Tesla's push toward unsupervised autonomous driving has accelerated significantly, with recent performance data pointing to a potential breakthrough in safety and reliability. According to analysis by Piper Sandler, the FSD Community Tracker recorded a surge in miles to critical disengagement after the release of version 14.1.x in October, leaping from 441 miles to over 9,200 miles—a milestone Potter described as "the biggest sequential improvement in four years of data collection." This jump not only underscores rapid technological advancement but also edges the system closer to operational viability without human oversight.

In Austin, where Tesla operates a robotaxi network, preliminary safety metrics are equally compelling. Based on seven NHTSA incidents across roughly 280,000 miles of operation, the data suggests about 40,000 miles between crashes. For a typical vehicle driven 13,000 miles annually, this translates to roughly three years without an accident, a figure that bolsters confidence in FSD's readiness for broader deployment. "We're seeing tangible progress that could reshape personal transportation," said a source familiar with the matter, who spoke on condition of anonymity due to the sensitivity of ongoing regulatory discussions.

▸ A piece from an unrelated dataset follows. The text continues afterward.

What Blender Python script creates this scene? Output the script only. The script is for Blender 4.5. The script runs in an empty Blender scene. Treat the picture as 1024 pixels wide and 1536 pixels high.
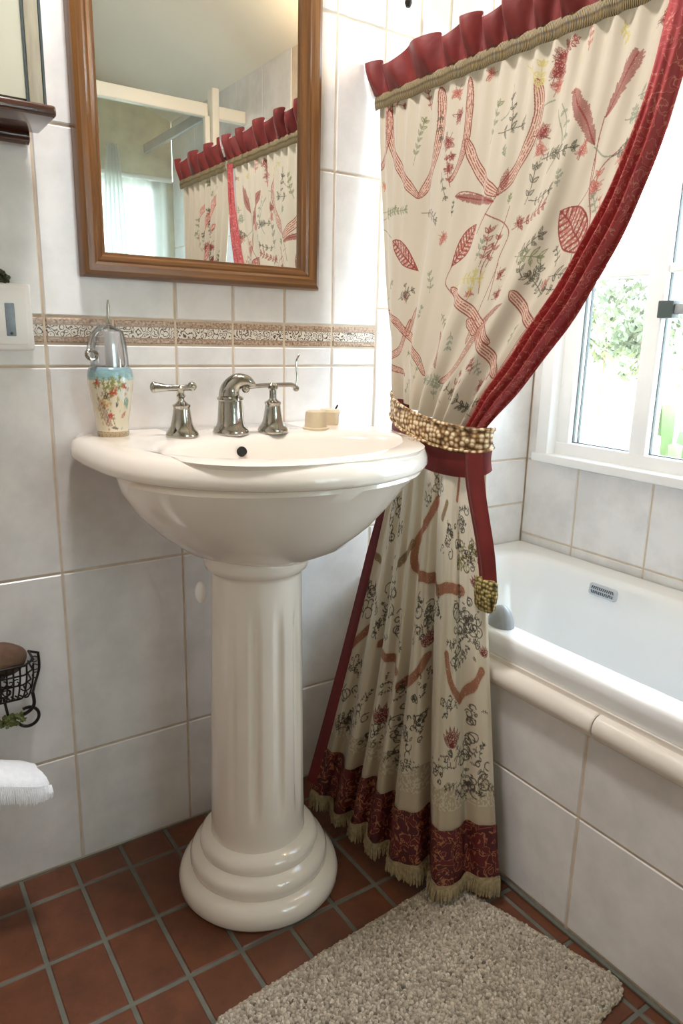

While version 14.2.x has shown weaker early results, analysts attribute this to limited data rather than a regression in capability. Expectations are high for the upcoming v14.3 update, which Elon Musk has hinted could arrive later in 2025 or early 2026, with performance likely to improve as more miles accumulate. Tesla's validation process involves rigorous testing through fleets, employees, and early access users before general rollout, ensuring each build meets safety thresholds. Efforts to reduce safety disengagement prompts, or "nags," are also underway, addressing concerns that drivers might disengage FSD for brief tasks—a practice deemed less safe than continuous system use.

Regulatory hurdles remain a key focus, with Tesla working to secure approvals in the Netherlands as a stepping stone to broader EU and UNECE clearance. Musk has expressed optimism that this could be achieved by year's end, though it involves a complex exemption process. In the U.S., the company plans to launch unsupervised FSD in geofenced areas by end of 2025, starting with the Model Y due to its superior performance. Piper Sandler has reaffirmed a $500 price target and "Overweight" rating on Tesla stock, citing FSD as "the crown jewel of Tesla's auto business" and a potential game-changer for the industry.

As Tesla expands model parameters by up to 10x to handle edge cases more effectively, hardware constraints on AI4 computers pose challenges but also promise more human-like driving behavior. With delivery projections of 1.75 million vehicles in 2026 and 2.00 million in 2027, driven partly by FSD adoption and robotaxi launches, the path to fully autonomous driving appears increasingly tangible. If current trends hold, 2026 could mark an inflection point for unsupervised deployment, though success will hinge on balancing innovation with robust safety validation.